MATERIAL FOR THIS TASK
START

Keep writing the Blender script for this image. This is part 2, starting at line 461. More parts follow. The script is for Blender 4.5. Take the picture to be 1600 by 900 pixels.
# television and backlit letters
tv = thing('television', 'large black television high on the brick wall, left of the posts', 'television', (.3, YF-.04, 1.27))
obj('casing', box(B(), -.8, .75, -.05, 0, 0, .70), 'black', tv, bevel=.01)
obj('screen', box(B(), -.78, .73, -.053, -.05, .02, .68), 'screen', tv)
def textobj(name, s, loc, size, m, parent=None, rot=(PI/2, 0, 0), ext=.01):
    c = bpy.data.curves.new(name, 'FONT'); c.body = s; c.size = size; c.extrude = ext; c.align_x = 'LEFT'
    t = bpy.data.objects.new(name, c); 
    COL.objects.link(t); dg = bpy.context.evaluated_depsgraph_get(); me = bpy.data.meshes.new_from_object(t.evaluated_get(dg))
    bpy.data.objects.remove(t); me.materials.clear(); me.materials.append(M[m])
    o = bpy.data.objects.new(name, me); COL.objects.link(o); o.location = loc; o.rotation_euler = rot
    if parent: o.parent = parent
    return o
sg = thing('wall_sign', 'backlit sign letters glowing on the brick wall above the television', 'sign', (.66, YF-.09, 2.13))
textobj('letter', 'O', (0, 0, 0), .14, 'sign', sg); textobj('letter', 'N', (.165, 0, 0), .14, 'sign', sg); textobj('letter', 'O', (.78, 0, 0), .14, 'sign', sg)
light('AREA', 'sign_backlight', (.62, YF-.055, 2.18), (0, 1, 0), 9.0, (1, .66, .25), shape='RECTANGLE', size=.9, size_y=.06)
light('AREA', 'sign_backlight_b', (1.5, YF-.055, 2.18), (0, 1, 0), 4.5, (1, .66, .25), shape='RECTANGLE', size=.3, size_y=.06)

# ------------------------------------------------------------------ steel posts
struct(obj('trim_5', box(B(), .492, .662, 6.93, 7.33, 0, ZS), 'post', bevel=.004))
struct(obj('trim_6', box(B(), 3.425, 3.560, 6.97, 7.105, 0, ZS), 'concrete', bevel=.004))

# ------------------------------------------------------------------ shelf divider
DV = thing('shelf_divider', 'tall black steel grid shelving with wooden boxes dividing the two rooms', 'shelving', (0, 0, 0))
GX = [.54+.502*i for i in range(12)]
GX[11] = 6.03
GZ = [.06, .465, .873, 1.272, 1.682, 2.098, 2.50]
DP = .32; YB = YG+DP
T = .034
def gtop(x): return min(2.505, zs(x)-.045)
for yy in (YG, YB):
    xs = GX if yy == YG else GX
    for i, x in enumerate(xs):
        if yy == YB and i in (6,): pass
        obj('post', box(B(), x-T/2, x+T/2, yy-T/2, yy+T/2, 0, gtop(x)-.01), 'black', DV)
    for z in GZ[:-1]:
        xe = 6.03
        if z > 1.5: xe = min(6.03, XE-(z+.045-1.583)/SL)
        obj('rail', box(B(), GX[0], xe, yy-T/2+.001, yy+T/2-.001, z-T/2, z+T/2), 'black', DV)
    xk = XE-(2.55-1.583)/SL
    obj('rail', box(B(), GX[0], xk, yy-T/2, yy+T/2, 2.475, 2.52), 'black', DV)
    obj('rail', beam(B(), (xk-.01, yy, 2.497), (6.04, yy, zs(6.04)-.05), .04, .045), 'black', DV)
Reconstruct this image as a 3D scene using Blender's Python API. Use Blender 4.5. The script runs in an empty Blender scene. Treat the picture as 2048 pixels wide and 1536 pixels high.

END

SET TASK
Up to and including the line with "shape='RECTANGLE', size=.3, size_y=.06)", repeat the data exactly, starting from its first line; nothing else belongs in the response.

EXERCISE RESULT
Keep writing the Blender script for this image. This is part 2, starting at line 461. More parts follow. The script is for Blender 4.5. Take the picture to be 1600 by 900 pixels.
# television and backlit letters
tv = thing('television', 'large black television high on the brick wall, left of the posts', 'television', (.3, YF-.04, 1.27))
obj('casing', box(B(), -.8, .75, -.05, 0, 0, .70), 'black', tv, bevel=.01)
obj('screen', box(B(), -.78, .73, -.053, -.05, .02, .68), 'screen', tv)
def textobj(name, s, loc, size, m, parent=None, rot=(PI/2, 0, 0), ext=.01):
    c = bpy.data.curves.new(name, 'FONT'); c.body = s; c.size = size; c.extrude = ext; c.align_x = 'LEFT'
    t = bpy.data.objects.new(name, c); 
    COL.objects.link(t); dg = bpy.context.evaluated_depsgraph_get(); me = bpy.data.meshes.new_from_object(t.evaluated_get(dg))
    bpy.data.objects.remove(t); me.materials.clear(); me.materials.append(M[m])
    o = bpy.data.objects.new(name, me); COL.objects.link(o); o.location = loc; o.rotation_euler = rot
    if parent: o.parent = parent
    return o
sg = thing('wall_sign', 'backlit sign letters glowing on the brick wall above the television', 'sign', (.66, YF-.09, 2.13))
textobj('letter', 'O', (0, 0, 0), .14, 'sign', sg); textobj('letter', 'N', (.165, 0, 0), .14, 'sign', sg); textobj('letter', 'O', (.78, 0, 0), .14, 'sign', sg)
light('AREA', 'sign_backlight', (.62, YF-.055, 2.18), (0, 1, 0), 9.0, (1, .66, .25), shape='RECTANGLE', size=.9, size_y=.06)
light('AREA', 'sign_backlight_b', (1.5, YF-.055, 2.18), (0, 1, 0), 4.5, (1, .66, .25), shape='RECTANGLE', size=.3, size_y=.06)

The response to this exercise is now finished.